→ **Set exercise**
Return, exactly as written, every line from the first line of the data below through the line that contains "COL = sc.collection".

→ **Available data**

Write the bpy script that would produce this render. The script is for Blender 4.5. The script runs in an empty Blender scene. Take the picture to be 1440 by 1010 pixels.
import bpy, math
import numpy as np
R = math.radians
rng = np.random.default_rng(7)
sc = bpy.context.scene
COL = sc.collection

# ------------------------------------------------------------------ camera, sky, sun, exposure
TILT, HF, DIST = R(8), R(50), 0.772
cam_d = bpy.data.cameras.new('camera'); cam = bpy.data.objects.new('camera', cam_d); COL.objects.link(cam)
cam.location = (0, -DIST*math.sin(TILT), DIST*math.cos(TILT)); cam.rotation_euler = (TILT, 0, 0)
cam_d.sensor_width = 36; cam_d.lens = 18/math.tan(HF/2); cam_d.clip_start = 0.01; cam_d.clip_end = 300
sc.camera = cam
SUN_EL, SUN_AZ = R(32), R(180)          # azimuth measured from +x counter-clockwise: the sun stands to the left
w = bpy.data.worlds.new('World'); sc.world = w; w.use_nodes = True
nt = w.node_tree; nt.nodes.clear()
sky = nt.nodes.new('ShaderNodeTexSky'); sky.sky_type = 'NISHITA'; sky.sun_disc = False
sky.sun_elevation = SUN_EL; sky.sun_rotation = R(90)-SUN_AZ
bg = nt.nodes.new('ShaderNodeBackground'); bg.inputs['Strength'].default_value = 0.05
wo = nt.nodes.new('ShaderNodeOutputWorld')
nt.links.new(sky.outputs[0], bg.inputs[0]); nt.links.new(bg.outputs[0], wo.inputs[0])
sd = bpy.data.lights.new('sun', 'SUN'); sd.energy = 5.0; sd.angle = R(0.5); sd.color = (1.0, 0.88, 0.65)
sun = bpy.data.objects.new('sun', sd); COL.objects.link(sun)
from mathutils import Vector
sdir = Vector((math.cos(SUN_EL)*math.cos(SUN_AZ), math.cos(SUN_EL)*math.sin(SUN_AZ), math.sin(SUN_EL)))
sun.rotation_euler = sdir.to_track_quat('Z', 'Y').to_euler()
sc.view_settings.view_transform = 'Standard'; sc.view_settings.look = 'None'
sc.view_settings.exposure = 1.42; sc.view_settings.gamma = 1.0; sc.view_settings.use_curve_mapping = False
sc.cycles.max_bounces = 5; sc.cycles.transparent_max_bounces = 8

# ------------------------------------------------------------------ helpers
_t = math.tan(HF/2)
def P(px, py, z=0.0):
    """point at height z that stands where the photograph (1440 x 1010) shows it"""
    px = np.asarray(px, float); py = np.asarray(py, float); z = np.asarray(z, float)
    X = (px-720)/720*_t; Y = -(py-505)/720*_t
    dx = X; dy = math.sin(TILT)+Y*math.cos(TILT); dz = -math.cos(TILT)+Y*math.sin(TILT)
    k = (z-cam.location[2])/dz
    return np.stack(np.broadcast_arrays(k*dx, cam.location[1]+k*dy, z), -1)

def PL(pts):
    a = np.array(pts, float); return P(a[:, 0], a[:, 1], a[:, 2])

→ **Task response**
Write the bpy script that would produce this render. The script is for Blender 4.5. The script runs in an empty Blender scene. Take the picture to be 1440 by 1010 pixels.
import bpy, math
import numpy as np
R = math.radians
rng = np.random.default_rng(7)
sc = bpy.context.scene
COL = sc.collection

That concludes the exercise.